Delay In Port City Project, No Fault In Chinese Company: Ambassador

The delay in the Colombo Port City Project was not due to a fault in the Chinese company, Sri Lanka's Ambassador to China Dr. Karunasena Kodithuwakku said.

In an interview with China Daily on Friday, he said that a greater environmental impact assessment to allay public concern was needed, which was "not the fault of the Chinese company".

Sri Lanka had suspended the project in January 2015, soon after Maithripala Sirisena was elected President. However, the project has been given the green light, the Sri Lankan Ambassador to China Dr. Karunasena Kodithuwakku confirmed.

The $1.4 billion urban complex project will cover 233 hectares adjoining the Port of Colombo. The deal was signed between the Sri Lankan government and the China Communications Construction Company in November 2013.

"We feel Colombo is ideal for a South Asian financial hub," Kodituwakku said in an interview with China Daily.

The location of the project will help connect businesses from India, Sri Lanka, Myanmar, Bangladesh, Pakistan and Singapore and the Middle East, he said.

The Colombo Port City is one of China's key projects along the 21st Maritime Silk Road. "The most important South Asian port" under the initiative "will be a port in Colombo or another port in Sri Lanka", said the ambassador.

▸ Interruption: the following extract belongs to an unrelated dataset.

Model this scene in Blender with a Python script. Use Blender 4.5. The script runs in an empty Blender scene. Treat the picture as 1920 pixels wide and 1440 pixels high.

Colombo Port City will become "a high-end urban complex in South Asia concentrating industries, including finance, tourism, logistics and information technology", and the whole project will create more than 80,000 jobs, according to the Chinese Embassy to Sri Lanka.

The construction project's "incremental environmental impacts" were assessed as "minimal/negligible at the reclamation site and the coastal zone to the North and South of the site," said an environmental impact report released in December by the Sri Lankan Coast Conservation and Coastal Resource Management Department.

"The project will create employment. It will create tax income and indirect opportunities for other services. ... Everybody will benefit," the ambassador said.